What to do with the math

If you do the math honestly and the numbers come out differently than what this post suggests — your research load is lower, your hourly rate is different, your recoverable fraction is higher than 70 percent — then the conclusion changes, and that is fine. The point of the math is not to arrive at a predetermined answer. The point is to have the numbers.

If the numbers come out the way they come out for most solo and small-firm attorneys in West Virginia, the conclusion is uncomfortable but clear: a tool that reduces your research time by even a modest amount is not a cost center. It is a time-reclamation instrument, and the reclaimed time is worth considerably more than the tool costs.

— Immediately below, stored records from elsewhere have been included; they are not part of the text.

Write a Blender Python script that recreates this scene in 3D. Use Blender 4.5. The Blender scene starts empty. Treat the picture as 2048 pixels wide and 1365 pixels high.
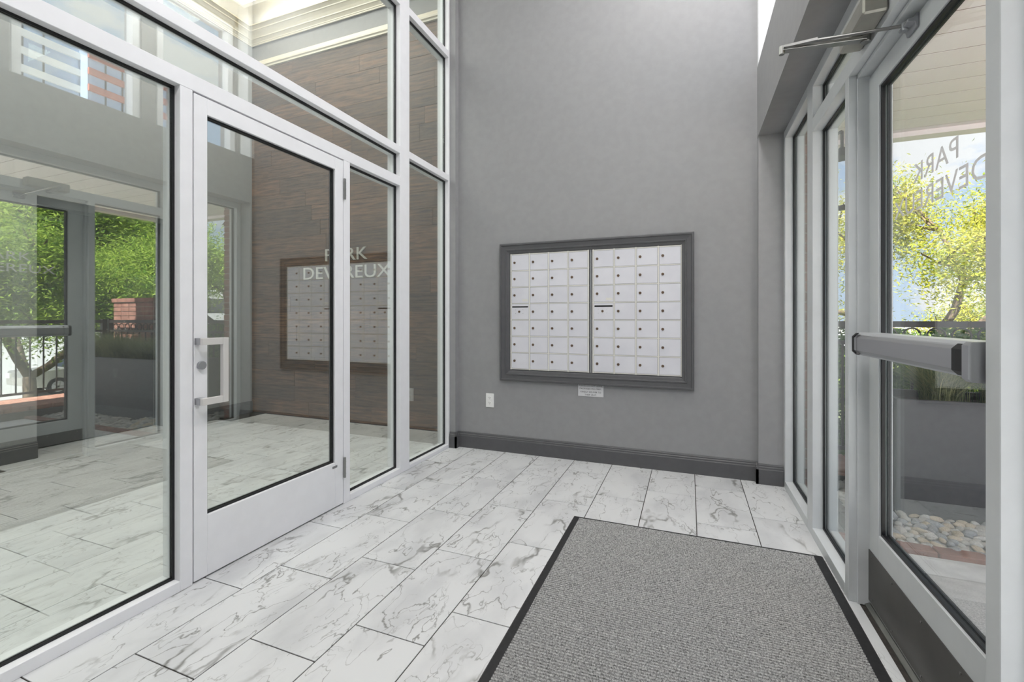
import bpy, bmesh, math, random
from mathutils import Vector, Matrix
random.seed(7)
S = bpy.context.scene
COL = S.collection
R = math.radians

# ---------------------------------------------------------------- camera, sky, lights, exposure
cd = bpy.data.cameras.new('camera'); cam = bpy.data.objects.new('camera', cd); COL.objects.link(cam)
cam.location = (0, 0, 1.165)
cam.rotation_euler = (R(90), 0, R(21.4714))
cd.sensor_width = 36; cd.lens = 36*900/2048
cd.shift_y = -(682.5-638)/2048; cd.clip_start = 0.02; cd.clip_end = 500
S.camera = cam

SKY = 1.3
W = bpy.data.worlds.new('sky'); S.world = W; W.use_nodes = True
nt = W.node_tree; nt.nodes.clear()
def wn(t, **k):
    n = nt.nodes.new(t)
    for a, b in k.items(): setattr(n, a, b)
    return n
out = wn('ShaderNodeOutputWorld'); bg = wn('ShaderNodeBackground'); bg.inputs['Strength'].default_value = SKY
tc = wn('ShaderNodeTexCoord'); sep = wn('ShaderNodeSeparateXYZ'); nt.links.new(tc.outputs['Generated'], sep.inputs[0])
grad = wn('ShaderNodeValToRGB')
grad.color_ramp.elements[0].position = 0.0; grad.color_ramp.elements[0].color = (.62, .77, .97, 1)
grad.color_ramp.elements[1].position = 0.8; grad.color_ramp.elements[1].color = (.38, .58, .94, 1)
nt.links.new(sep.outputs['Z'], grad.inputs[0])
mp = wn('ShaderNodeMapping'); mp.inputs['Scale'].default_value = (1, 1, 2.2); nt.links.new(tc.outputs['Generated'], mp.inputs[0])
ns = wn('ShaderNodeTexNoise'); ns.inputs['Scale'].default_value = 5.2; ns.inputs['Detail'].default_value = 7; ns.inputs['Roughness'].default_value = .55
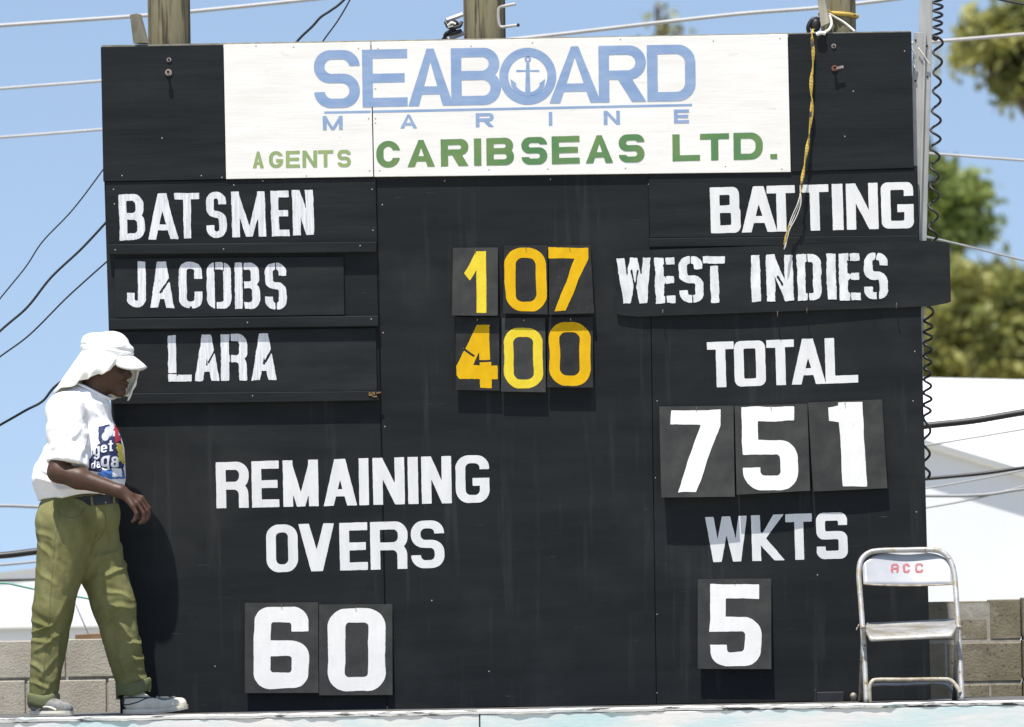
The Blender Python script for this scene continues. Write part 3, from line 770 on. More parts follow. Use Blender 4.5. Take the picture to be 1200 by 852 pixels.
# ------------------------------------------------------------------ loose name boards and number cards
def bil(pts, u, v):
    (ax, ay), (bx, by), (cx, cy), (dx, dy) = pts
    return ((1 - v) * ((1 - u) * ax + u * bx) + v * ((1 - u) * dx + u * cx), (1 - v) * ((1 - u) * ay + u * by) + v * ((1 - u) * dy + u * cy))
def card(name, pts, Yt, Yb, th, m, label, cat, group, bow=None, n=1, corner=0, bevel=.001):
    """hung board: front leans from Yt at its top to Yb at its bottom"""
    x0 = min(p[0] for p in pts); x1 = max(p[0] for p in pts); y0 = (pts[0][1] + pts[1][1]) / 2; y1 = (pts[2][1] + pts[3][1]) / 2
    bow = bow or (lambda u, v: 0)
    def Yf(px, py, off=0):
        u = min(max((px - x0) / (x1 - x0), 0), 1); v = min(max((py - y0) / (y1 - y0), 0), 1)
        return Yt + (Yb - Yt) * v - bow(u, v) - off
    vs_ = []; fs_ = []
    for side in (0, 1):
        for j in range(n + 1):
            for i in range(n + 1):
                u, v = i / n, j / n
                px, py = bil(pts, u, v)
                if corner and i in (0, n) and j in (0, n):
                    px += corner * (1 if i == 0 else -1); py += corner * .7 * (1 if j == 0 else -1)
                y = Yf(px, py)
                vs_.append(P(px, py, y) + Vector((0, th * side, 0)))
    S = (n + 1) ** 2; ix = lambda i, j: j * (n + 1) + i
    for j in range(n):
        for i in range(n):
            a, b_, c, d = ix(i, j), ix(i + 1, j), ix(i + 1, j + 1), ix(i, j + 1)
            fs_ += [(d, c, b_, a), (S + a, S + b_, S + c, S + d)]
    for i in range(n):
        fs_ += [(ix(i, 0), ix(i + 1, 0), S + ix(i + 1, 0), S + ix(i, 0)), (ix(i + 1, n), ix(i, n), S + ix(i, n), S + ix(i + 1, n)),
                (ix(0, i + 1), ix(0, i), S + ix(0, i), S + ix(0, i + 1)), (ix(n, i), ix(n, i + 1), S + ix(n, i + 1), S + ix(n, i))]
    o = obj(name, vs_, fs_, m)
    if n > 1:
        o.data.polygons.foreach_set('use_smooth', [True] * len(o.data.polygons)); o.data.set_sharp_from_angle(angle=.6)
    if bevel and n == 1:
        bv = o.modifiers.new('bevel', 'BEVEL'); bv.width = bevel; bv.segments = 2
    tag(o, label, cat, group)
    return o, Yf
def hook(o, px, py, Y, L=.02):
    q = MB(); c = P(px, py, 0); e = P(px, py, Y)
    q.tube([c, e + Vector((0, -.008, 0)), e + Vector((0, -.010, .008))], .002, 6)
    return q.build('hanging_nail', M['bolt'], o)

# player names
G_N = 'name boards slotted into the scoreboard'
o, Yf = card('name_board', [(134, 303), (402.5, 300.6), (403.6, 369), (135, 372.5)], -.011, -.017, .007, M['plate'], 'black stencilled board reading JACOBS, in the slot under BATSMEN', 'name board', G_N)
gA = [[(.38, .68), (.46, .70), (.92, .34), (.86, .30)][::1]]
gA = [[(.50, .36), (.56, .36), (.96, .66), (.90, .70)]]
stg = {0: [], 1: [[(.36, .33), (.44, .30), (.95, .66), (.90, .72)]], 2: [[(.40, .8), (.40, .86), (1.1, .86), (1.1, .8)][:0] or [(.45, -.1), (.55, -.1), (.55, .04), (.45, .04)]],
       3: [[(.30, .8), (.36, .8), (.36, 1.1), (.30, 1.1)], [(.33, -.1), (.39, -.1), (.39, .2), (.33, .2)], [(.66, .8), (.72, .8), (.72, 1.1), (.66, 1.1)]],
       4: [[(.30, -.1), (.37, -.1), (.37, 1.1), (.30, 1.1)]], 5: [[(.38, .45), (.38, .9), (.46, 1.1), (.5, 1.1)][:0] or [(.47, .8), (.54, .8), (.54, 1.1), (.47, 1.1)], [(.47, -.1), (.54, -.1), (.54, .2), (.47, .2)]]}
word(MB(), [('J', 148.4, 170.8), ('A', 175.7, 203.7), ('C', 209.6, 236.8), ('O', 242.4, 271), ('B', 275.3, 304.5), ('S', 310.5, 335.8)],
     ((148, 306.4), (336, 308.3)), ((148, 360.2), (336, 362.8)), lambda a, c: Yf(a, c, .0008), 9.2, 8, 11, lean=.015, gaps=stg, rough=.28).build('lettering', M['letter_grey'], o)
o, Yf = card('name_board', [(139, 389), (440.5, 384.5), (441.8, 458), (141, 462)], -.010, -.017, .007, M['plate'], 'black stencilled board reading LARA, in the slot under JACOBS', 'name board', G_N)
gAA = [[(.52, .40), (.58, .36), (.92, .70), (.86, .74)]]
word(MB(), [('L', 197, 224.2), ('A', 227.6, 257), ('R', 258.9, 289.8), ('A', 294.7, 323.8)], ((197, 393.2), (323, 390.4)), ((197, 447.4), (323, 445.2)), lambda a, c: Yf(a, c, .0008), 9.4, 8, 12, lean=.015,
     gaps={0: [[(.36, .12), (.42, .12), (.42, .21), (.36, .21)], [(-.1, .16), (.36, .16), (.36, .19), (-.1, .19)]], 1: gAA, 2: [[(.33, -.1), (.39, -.1), (.39, 1.1), (.33, 1.1)]], 3: gAA}, rough=.28).build('lettering', M['letter_grey'], o)
bowf = lambda u, v: .008 * v * v * math.sin(math.pi * min(u * 1.25, 1)) 
o, Yf = card('name_board', [(722, 294), (1112.6, 281), (1114.6, 358), (722.5, 372)], -.023, -.016, .007, M['plate'], 'long black stencilled board reading WEST INDIES, sticking out past the right edge', 'name board', G_N, bow=bowf, n=16, corner=4)
v = lambda *q: list(q)
wg = {0: [v((.40, .72), (.44, .74), (.52, .40), (.48, .38)), v((.60, .74), (.64, .72), (.54, .38), (.5, .40)), v((.48, -.1), (.52, -.1), (.52, .44), (.48, .44))],
      1: [v((.49, .45), (.55, .45), (.55, -.1), (.49, -.1)), v((.49, .55), (.55, .55), (.55, 1.1), (.49, 1.1))],
      2: [v((.46, .78), (.53, .78), (.53, 1.1), (.46, 1.1)), v((.5, -.1), (.57, -.1), (.57, .2), (.5, .2))],
      3: [v((-.1, .80), (1.1, .80), (1.1, .84), (-.1, .84))],
      5: [v((.38, .52), (.44, .56), (.62, .36), (.57, .32))],
      6: [v((.40, -.1), (.47, -.1), (.47, 1.1), (.40, 1.1))],
      8: [v((.48, .45), (.54, .45), (.54, -.1), (.48, -.1)), v((.48, .55), (.54, .55), (.54, 1.1), (.48, 1.1))],
      9: [v((.42, .70), (.47, .72), (.60, 1.1), (.52, 1.1)), v((.55, -.1), (.62, -.1), (.6, .22), (.53, .22))]}
word(MB(), [('W', 723.3, 763.5), ('E', 767.8, 791), ('S', 795.8, 823.8), ('T', 823.8, 850.7), ('I', 880.5, 891), ('N', 898, 929.5), ('D', 934, 962.7), ('I', 969, 980), ('E', 983.3, 1008), ('S', 1012.8, 1040.3)],
     ((723, 302.8), (1040, 295.8)), ((723, 356.2), (1040, 350.8)), lambda a, c: Yf(a, c, .0015), 9.8, 8.6, 11, lean=.03, gaps=wg, rough=.36, wob=.6, grid=7).build('lettering', M['letter_stencil'], o)
for px, py in ((776.5, 369), (911, 371), (945.5, 367), (1050.5, 361)):
    q = MB(); c = P(px, py, 0); q.tube([c, P(px, py - 3, -.040), P(px + .3, py - 6, -.044)], .0022, 6)
    q.build('hanging_nail', M['bolt'], o)

# number cards
G_S = 'small number cards with yellow digits'; G_L = 'large number cards with white digits'
WN, ON, YN = M['numeral_white'], M['numeral_orange'], M['numeral_yellow']
def numcard(pts, Yt, Yb, m, label, group, ch, box, t, th, r, nm, lean=.02, cracks=None, bow=None, hooks=True):
    o, Yf = card('number_card', pts, Yt, Yb, .005, m, label, 'number card', group, bow=bow, n=8 if bow else 1)
    x0, y0, x1, y1 = box
    word(MB(), [(ch, x0, x1)], ((x0, y0), (x1, y0 - .3)), ((x0, y1), (x1, y1 - .3)), lambda a, c: Yf(a, c, .0009), t, th, r, lean=lean, rough=.16, gaps={0: cracks} if cracks else None, wob=.8,
         grid=7 if bow else 0).build('numeral', nm, o)
    xm = (pts[0][0] + pts[1][0]) / 2 
    if hooks: hook(o, xm, (pts[0][1] + pts[1][1]) / 2 + 4, Yt)
    return o
rowA, rowB = 'in the upper row beside WEST INDIES', 'in the lower row'
numcard([(530.8, 290.6), (583.5, 290.2), (583.4, 370), (529.6, 369.8)], -.010, -.042, M['card'], 'small card with yellow 1, left of the orange 0 and 7 in the upper row', G_S, '1', (543.8, 294.6, 570, 366.6), 11.6, 10, 6, YN, lean=.005)
numcard([(590.9, 288), (641.6, 287.6), (641.8, 368.6), (589.3, 367.3)], -.012, -.040, M['card_dark'], 'small card with orange 0, between yellow 1 and orange 7', G_S, '0', (592, 291, 640.6, 365), 12.2, 11.5, 20, ON)
numcard([(643.4, 288), (692, 287.2), (696.3, 367.2), (643.2, 368.8)], -.011, -.041, M['card_dark'], 'small card with orange 7, beside the WEST INDIES board', G_S, '7', (642.8, 290.2, 690, 364.6), 12.4, 13, 3, ON)
numcard([(534, 371.4), (585, 371.8), (585.5, 458), (534, 457)], -.010, -.034, M['card_dark'], 'small card with cracked orange 4, directly below the yellow 1', G_S, '4', (535, 381.4, 582.6, 454.6), 13, 12, 3, ON,
        cracks=[[(.17, .60), (.19, .64), (.46, .52), (.44, .49)], [(.55, .41), (.55, .445), (1.05, .47), (1.05, .43)]])
numcard([(588.4, 372.5), (639, 372.2), (639.7, 459.8), (587, 459)], -.011, -.036, M['card'], 'small greyer card with pale yellow 0, just right of the orange 4', G_S, '0', (590.7, 384, 636, 455), 11, 10.5, 18, YN)
numcard([(642.6, 371.5), (694.8, 371.2), (695, 454.4), (641, 454)], -.010, -.035, M['card_dark'], 'small card with orange 0, last of the lower row under the orange 7', G_S, '0', (643.5, 378, 692, 452.4), 12.4, 11.5, 20, ON)
b7 = lambda u, v: .007 * v * math.sin(math.pi * u) - .008 * v * (u < 0) 
numcard([(772.4, 476.4), (859.6, 475.4), (861, 582), (775, 583)], -.014, -.068, M['card'], 'large dark grey card with white 7, left under TOTAL', G_L, '7', (787, 480.5, 845, 576.8), 19.5, 17.5, 3, WN, lean=.02, bow=lambda u, v: .004 * v * math.sin(math.pi * (.15 + .8 * u)))
numcard([(861, 475.6), (946, 473), (949.4, 575), (863.2, 579.8)], -.014, -.055, M['card'], 'large dark grey card with white 5, between the 7 and the 1', G_L, '5', (870, 476.5, 935, 574.3), 20.5, 17, 22, WN, lean=.03, bow=lambda u, v: .005 * v * math.sin(math.pi * (.3 + .7 * u)))
numcard([(946.9, 471.8), (1033.6, 468), (1040, 572), (953, 576)], -.014, -.034, M['card'], 'large dark grey card with white 1, right under TOTAL', G_L, '1f', (973.3, 472, 1013, 570.5), 28, 17, 3, WN, lean=.055, bow=lambda u, v: .003 * v * math.sin(math.pi * u))
numcard([(287, 706.8), (373, 706), (373.2, 812.2), (286.9, 812.4)], -.010, -.036, M['card'], 'large dark card with white 6, below REMAINING OVERS', G_L, '6', (297.7, 710.7, 361.7, 807.3), 20, 18.5, 19, WN, lean=.0)
numcard([(373.8, 708.6), (459.9, 708.2), (460, 814.6), (373.8, 815)], -.010, -.034, M['card'], 'large dark card with white 0, right beside the white 6', G_L, '0', (384.3, 713.3, 451.7, 810), 20, 17, 22, WN, lean=.0)
numcard([(817.7, 679), (903.9, 678), (904, 784.3), (817.7, 784)], -.012, -.046, M['card'], 'large dark card with white 5, alone below WKTS', G_L, '5', (831.7, 684.3, 892.3, 781.4), 19.5, 17, 21, WN, lean=.0)
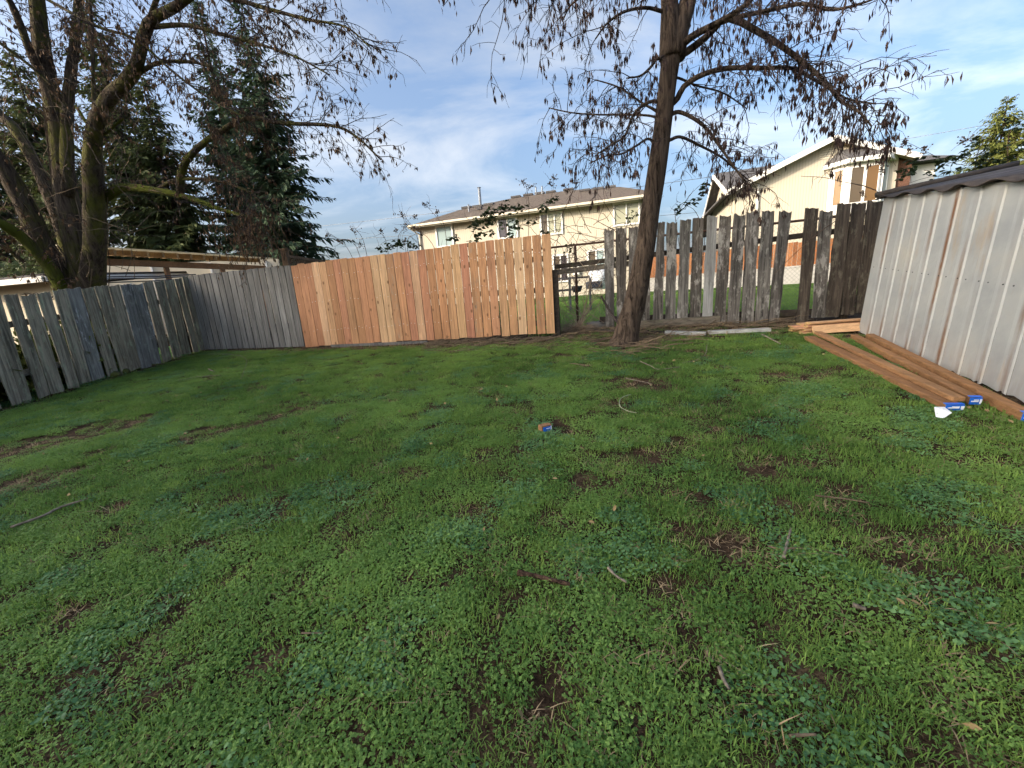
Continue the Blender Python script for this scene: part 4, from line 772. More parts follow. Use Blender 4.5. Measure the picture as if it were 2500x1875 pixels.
# ---------------------------------------------------------------- trees
def smooth_path(pts, n):
    P = [np.asarray(p, float) for p in pts]; P = [2 * P[0] - P[1]] + P + [2 * P[-1] - P[-2]]; out = []; k = len(P) - 3
    for i in range(n + 1):
        u = i / n * k; j = min(int(u), k - 1); t = u - j; p0, p1, p2, p3 = P[j:j + 4]
        out.append(.5 * ((2 * p1) + (-p0 + p2) * t + (2 * p0 - 5 * p1 + 4 * p2 - p3) * t * t + (-p0 + 3 * p1 - 3 * p2 + p3) * t ** 3))
    return out
def wander(p, d, L, n, droop, jit, r_):
    x, y, z = float(p[0]), float(p[1]), float(p[2]); a, b, c = float(d[0]), float(d[1]), float(d[2]); l = math.sqrt(a * a + b * b + c * c); a /= l; b /= l; c /= l; pts = [np.array((x, y, z))]; g = r_.gauss; h = L / n
    for i in range(n):
        a += g(0, jit); b += g(0, jit); c += g(0, jit) - droop; l = math.sqrt(a * a + b * b + c * c); a /= l; b /= l; c /= l; x += a * h; y += b * h; z += c * h; pts.append(np.array((x, y, z)))
    return pts
def pod(q, p, L, w, r_):
    x, y, z = float(p[0]), float(p[1]), float(p[2]); a = r_.uniform(0, 6.28); u, v = math.cos(a), math.sin(a); e = L * r_.uniform(-.12, .22)
    bx, by, bz = x + u * e - v * L * .06, y + v * e + u * L * .06, z - L * .5; e = L * r_.uniform(-.2, .15); cx, cy, cz = bx + u * e, by + v * e, bz - L * .48; h = w / 2; nx_, ny_ = -v * w * .18, u * w * .18; o = len(q.v)
    q.v += [(x, y, z), (bx + u * h + nx_, by + v * h + ny_, bz), (cx, cy, cz), (bx - u * h + nx_, by - v * h + ny_, bz), (bx + u * h * .9 - nx_, by + v * h * .9 - ny_, bz), (bx - u * h * .9 - nx_, by - v * h * .9 - ny_, bz)]
    q.f += [(o, o + 1, o + 3), (o + 1, o + 2, o + 3), (o, o + 5, o + 4), (o + 4, o + 5, o + 2)]
def spray(tw, pq, path, r_, every, blen, droop, subs, podn, pl, pw, tr=.004, start=.15, end=1.0):
    """side twigs along a limb, their own fine twigs, and the pods hanging from them"""
    seglen = [np.linalg.norm(path[i + 1] - path[i]) for i in range(len(path) - 1)]; tot = sum(seglen); s_ = tot * start
    while s_ < tot * end:
        acc = 0
        for i, l in enumerate(seglen):
            if acc + l >= s_: break
            acc += l
        t = (s_ - acc) / l; p = path[i] + (path[i + 1] - path[i]) * t; d = (path[i + 1] - path[i]) / l
        side = np.array([r_.gauss(0, 1), r_.gauss(0, 1), r_.gauss(0, .7)]); side -= d * (side @ d); side /= np.linalg.norm(side)
        L_ = blen * r_.uniform(.45, 1.25); b_ = wander(p, d * r_.uniform(.3, .9) + side, L_, 6, droop, .16, r_); tw.tube(b_, list(np.linspace(tr, tr * .4, 7)), 4, False)
        for j in range(subs):
            f = r_.uniform(.2, 1.0); k = min(int(f * 6), 5); pp = b_[k] + (b_[k + 1] - b_[k]) * (f * 6 - k); dd = (b_[k + 1] - b_[k]); dd = dd / np.linalg.norm(dd)
            sd_ = np.array([r_.gauss(0, 1), r_.gauss(0, 1), r_.gauss(-.3, .8)]); c_ = wander(pp, dd * .6 + sd_ * .7, L_ * r_.uniform(.18, .42), 4, droop * 1.4, .22, r_); tw.tube(c_, list(np.linspace(tr * .55, tr * .3, 5)), 3, False)
            if r_.random() < .5:
                cs = r_.uniform(.75, 1.15); c0_ = r_.randint(2, 4)
                for m_ in range(r_.randint(1, podn * 2)):
                    kk = c0_ if r_.random() < .75 else r_.randint(1, 4); pod(pq, c_[kk] + np.array([r_.gauss(0, .012), r_.gauss(0, .012), 0]), r_.uniform(*pl) * cs, r_.uniform(*pw) * cs, r_)
        s_ += every * r_.uniform(.5, 1.5)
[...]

The only honest reason not to adopt a specialized research tool is that the tool is not good enough. Pricing is not a real reason — the break-even is too small. Skepticism about AI is not a real reason — verification is the attorney's job, and it is the attorney's job with every tool. Inertia is not a real reason, but it is the reason most often given, and it is the reason the math is written down here: so that it can be disassembled in the only place where inertia is vulnerable, which is on the page where the numbers sit and ask to be answered.

Take twelve minutes this week and run the numbers on your own practice. Whatever you decide after that, the decision will be informed by arithmetic instead of habit. That alone is worth the twelve minutes.